Review - That Salty Air by Tim Sievert

In this fable of the sea, Hugh is a fisherman whose relationship with the sea turns stormy after a personal tragedy. “That Salty Air” portrays not only a man who is enraged by the primal fury of the oceans that give him his bounty, but of the woman who must struggle against his rage — his wife Maryanne — and hold their life together.

The couple live in a stark landscape on the edge of the sea, their only encounters with the real world being the letters brought to them by a friendly mail man on a bicycle. Two letters are received in the same delivery and both are life-changing — one, however, overtakes Hugh’s rationality with grief as he turns inward, beating himself with his own violent pity and punishing his wife with the same. The other letter might well sate him, but Hugh is beyond the point of calm.

The couple, though, are part of a much larger cycle of life and death and lurking under the ocean like a calm, ancient reminder is a giant squid that lords over sea life, fair but strict.
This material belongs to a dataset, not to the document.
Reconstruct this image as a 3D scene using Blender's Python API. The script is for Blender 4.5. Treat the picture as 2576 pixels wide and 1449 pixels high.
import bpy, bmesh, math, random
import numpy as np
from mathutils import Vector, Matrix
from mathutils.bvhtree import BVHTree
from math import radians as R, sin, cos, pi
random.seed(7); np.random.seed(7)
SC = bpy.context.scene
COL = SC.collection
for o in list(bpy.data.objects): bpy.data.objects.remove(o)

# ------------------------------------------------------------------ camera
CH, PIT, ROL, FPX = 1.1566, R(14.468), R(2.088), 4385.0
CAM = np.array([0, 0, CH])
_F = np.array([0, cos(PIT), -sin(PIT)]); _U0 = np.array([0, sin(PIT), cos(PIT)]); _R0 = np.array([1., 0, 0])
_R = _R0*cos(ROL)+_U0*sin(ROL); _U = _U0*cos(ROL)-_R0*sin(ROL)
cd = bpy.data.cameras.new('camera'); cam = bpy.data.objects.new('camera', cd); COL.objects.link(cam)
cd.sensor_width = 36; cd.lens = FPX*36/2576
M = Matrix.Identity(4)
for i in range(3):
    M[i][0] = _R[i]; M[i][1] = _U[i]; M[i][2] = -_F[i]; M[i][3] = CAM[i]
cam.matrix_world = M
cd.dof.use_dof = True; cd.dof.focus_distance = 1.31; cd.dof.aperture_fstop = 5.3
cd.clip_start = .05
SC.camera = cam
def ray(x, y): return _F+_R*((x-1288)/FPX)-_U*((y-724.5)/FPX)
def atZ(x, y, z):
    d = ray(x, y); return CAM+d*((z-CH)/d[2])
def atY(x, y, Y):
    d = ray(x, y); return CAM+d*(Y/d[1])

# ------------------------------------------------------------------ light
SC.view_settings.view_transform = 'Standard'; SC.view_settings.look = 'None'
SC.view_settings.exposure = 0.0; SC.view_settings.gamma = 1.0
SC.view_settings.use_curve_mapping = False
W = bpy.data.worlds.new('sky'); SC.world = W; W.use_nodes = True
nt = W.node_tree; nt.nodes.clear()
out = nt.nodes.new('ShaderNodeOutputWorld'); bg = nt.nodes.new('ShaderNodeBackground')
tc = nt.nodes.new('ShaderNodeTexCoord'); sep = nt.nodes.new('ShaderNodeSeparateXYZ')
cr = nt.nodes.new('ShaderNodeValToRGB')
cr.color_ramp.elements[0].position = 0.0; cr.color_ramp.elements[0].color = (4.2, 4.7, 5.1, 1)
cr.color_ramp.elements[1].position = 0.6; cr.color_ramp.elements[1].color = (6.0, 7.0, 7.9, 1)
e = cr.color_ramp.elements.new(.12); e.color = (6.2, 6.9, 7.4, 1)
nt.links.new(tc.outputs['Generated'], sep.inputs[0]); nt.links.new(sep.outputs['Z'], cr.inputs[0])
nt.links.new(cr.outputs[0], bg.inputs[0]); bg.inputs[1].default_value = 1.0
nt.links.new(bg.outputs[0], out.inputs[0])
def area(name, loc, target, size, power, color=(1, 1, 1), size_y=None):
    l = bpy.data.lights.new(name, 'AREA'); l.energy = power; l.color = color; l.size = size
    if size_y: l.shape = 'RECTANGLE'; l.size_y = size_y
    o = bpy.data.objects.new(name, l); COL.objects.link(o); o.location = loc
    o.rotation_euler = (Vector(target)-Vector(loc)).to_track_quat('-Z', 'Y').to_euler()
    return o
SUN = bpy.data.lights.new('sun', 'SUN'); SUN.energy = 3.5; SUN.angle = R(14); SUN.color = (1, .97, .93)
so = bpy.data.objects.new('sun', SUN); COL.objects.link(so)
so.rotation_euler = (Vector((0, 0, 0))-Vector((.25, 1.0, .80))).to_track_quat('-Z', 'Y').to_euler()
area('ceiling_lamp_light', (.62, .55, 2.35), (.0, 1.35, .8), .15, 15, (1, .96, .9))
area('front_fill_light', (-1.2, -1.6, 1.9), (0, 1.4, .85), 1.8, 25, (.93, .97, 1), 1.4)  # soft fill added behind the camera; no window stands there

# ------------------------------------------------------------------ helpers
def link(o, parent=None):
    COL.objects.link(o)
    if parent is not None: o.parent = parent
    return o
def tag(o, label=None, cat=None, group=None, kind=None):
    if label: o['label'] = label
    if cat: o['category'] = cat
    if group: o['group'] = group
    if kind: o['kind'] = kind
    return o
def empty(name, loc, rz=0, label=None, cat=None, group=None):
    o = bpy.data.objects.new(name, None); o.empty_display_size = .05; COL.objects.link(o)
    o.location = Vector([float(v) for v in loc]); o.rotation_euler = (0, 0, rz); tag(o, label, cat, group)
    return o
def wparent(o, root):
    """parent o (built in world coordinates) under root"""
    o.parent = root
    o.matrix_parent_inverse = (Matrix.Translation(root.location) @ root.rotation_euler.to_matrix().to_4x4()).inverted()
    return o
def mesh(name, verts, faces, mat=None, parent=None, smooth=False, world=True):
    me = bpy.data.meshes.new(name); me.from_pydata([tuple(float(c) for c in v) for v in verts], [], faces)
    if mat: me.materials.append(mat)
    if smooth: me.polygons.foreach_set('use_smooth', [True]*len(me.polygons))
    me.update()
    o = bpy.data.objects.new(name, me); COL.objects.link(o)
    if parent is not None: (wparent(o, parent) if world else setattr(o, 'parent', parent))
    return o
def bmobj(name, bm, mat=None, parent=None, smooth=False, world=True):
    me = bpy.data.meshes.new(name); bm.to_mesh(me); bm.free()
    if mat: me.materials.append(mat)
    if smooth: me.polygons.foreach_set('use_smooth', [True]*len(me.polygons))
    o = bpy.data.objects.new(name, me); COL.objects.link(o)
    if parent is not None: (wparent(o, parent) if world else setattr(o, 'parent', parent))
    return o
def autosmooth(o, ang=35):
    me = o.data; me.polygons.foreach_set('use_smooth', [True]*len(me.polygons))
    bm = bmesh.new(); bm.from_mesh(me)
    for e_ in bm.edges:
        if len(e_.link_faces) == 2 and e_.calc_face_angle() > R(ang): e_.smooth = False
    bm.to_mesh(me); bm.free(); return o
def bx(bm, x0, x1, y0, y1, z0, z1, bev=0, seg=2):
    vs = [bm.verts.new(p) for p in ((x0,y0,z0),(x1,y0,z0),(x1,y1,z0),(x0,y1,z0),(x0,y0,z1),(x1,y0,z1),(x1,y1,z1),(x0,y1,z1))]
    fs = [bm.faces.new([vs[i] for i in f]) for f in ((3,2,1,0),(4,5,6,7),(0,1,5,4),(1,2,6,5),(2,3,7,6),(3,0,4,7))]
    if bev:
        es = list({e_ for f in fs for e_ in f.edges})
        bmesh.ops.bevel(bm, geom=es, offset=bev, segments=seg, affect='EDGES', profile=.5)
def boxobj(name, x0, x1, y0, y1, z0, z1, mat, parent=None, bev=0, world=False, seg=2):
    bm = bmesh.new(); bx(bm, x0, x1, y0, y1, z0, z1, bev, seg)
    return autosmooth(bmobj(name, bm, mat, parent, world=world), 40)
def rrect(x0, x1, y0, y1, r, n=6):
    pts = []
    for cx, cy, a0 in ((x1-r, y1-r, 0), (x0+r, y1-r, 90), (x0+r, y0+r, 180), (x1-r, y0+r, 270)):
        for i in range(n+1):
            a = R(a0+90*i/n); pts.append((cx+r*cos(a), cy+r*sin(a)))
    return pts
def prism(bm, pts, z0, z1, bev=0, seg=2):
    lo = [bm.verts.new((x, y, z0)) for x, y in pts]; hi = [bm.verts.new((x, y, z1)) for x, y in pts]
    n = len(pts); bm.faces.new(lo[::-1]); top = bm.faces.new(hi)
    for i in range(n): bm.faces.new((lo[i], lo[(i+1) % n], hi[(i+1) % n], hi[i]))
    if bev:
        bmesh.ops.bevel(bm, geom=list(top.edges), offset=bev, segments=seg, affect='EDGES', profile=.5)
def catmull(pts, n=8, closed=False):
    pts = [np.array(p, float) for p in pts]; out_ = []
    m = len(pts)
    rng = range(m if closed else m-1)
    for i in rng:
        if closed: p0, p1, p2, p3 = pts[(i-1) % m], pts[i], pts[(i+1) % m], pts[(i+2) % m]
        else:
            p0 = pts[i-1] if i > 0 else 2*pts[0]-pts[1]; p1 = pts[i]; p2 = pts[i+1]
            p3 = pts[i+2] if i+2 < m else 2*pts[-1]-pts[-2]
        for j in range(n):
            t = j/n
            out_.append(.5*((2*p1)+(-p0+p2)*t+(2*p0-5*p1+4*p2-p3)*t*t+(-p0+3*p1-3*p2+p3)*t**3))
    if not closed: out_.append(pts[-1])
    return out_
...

When Hugh is finally able to lash out at the sea, it’s this creature that puts Hugh in the position of making the choice, of growing up and moving onward, of accepting the natural order of things.

Sievert presents a stark landscape in contrast to the bountiful sea with great skill as he presents the spinning emotionalism of Hugh, which sometimes, unfortunately, comes off as over-the-top in a way that’s far from the tone of the rest of the story. And while the point of the story is obviously to have Hugh’s histrionics stand  opposite to the leviathan that doles out justice with a calm and logical demeanor, there are points where you hope that Maryanne just dumps the self-pitying and simplistic man-child that she’s married. Even the death of his mother really doesn’t excuse some of the characters behavior, and that makes it a little hard to care for Hugh’s outcome.

In Maryanne, however, Sievert has presented a strong female character and the true emotional center of the story.